Salimi referred to the extension of countermeasure suspension as an "opportunity that has been given to Iran to pave the way for establishing ties with international banks".

If Iranian lenders had not taken steps in the past one year, the ICCIMA member added, the extension would certainly have not taken place "and the Iranian banking system would have been isolated".

Massoumeh Aqa-Pouralishahi, a member of Majlis Economic Commission, said that even though Iran should have been taken off the blacklist, the suspensions are "an economic opportunity" to move toward that goal.

Noting that Iran can now improve its banking ties and has a better chance of attracting foreign finance, she added that a constructive cooperation between the Supreme National Security Council, Ministry of Economic Affairs and Finance, the Central Bank of Iran and MEC can prepare the grounds for Iran to quit the blacklist.

During the FATF plenary meeting of 21-23 June, Managing Director of the International Monetary Fund Christine Lagarde and two Spanish ministers were keynote speakers and work on combating terrorism financing and improving transparency, as well as beneficial ownership, were the main issues discussed.

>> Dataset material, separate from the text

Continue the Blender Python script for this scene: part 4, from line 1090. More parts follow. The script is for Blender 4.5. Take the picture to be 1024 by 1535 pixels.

FATF members also discussed the mutual evaluation reports of Denmark and Ireland, issued a statement on Brazil's progress in addressing its deficiencies, recognized AML/CFT improvements in Afghanistan and Lao PDR, and made proposals to strengthen FATF's institutional basis, governance and capacity.

They also addressed the case of North Korea, advising all jurisdictions to "take measures to close branches, subsidiaries and representative offices of DPRK banks within their territories and terminate correspondent relationships with DPRK banks".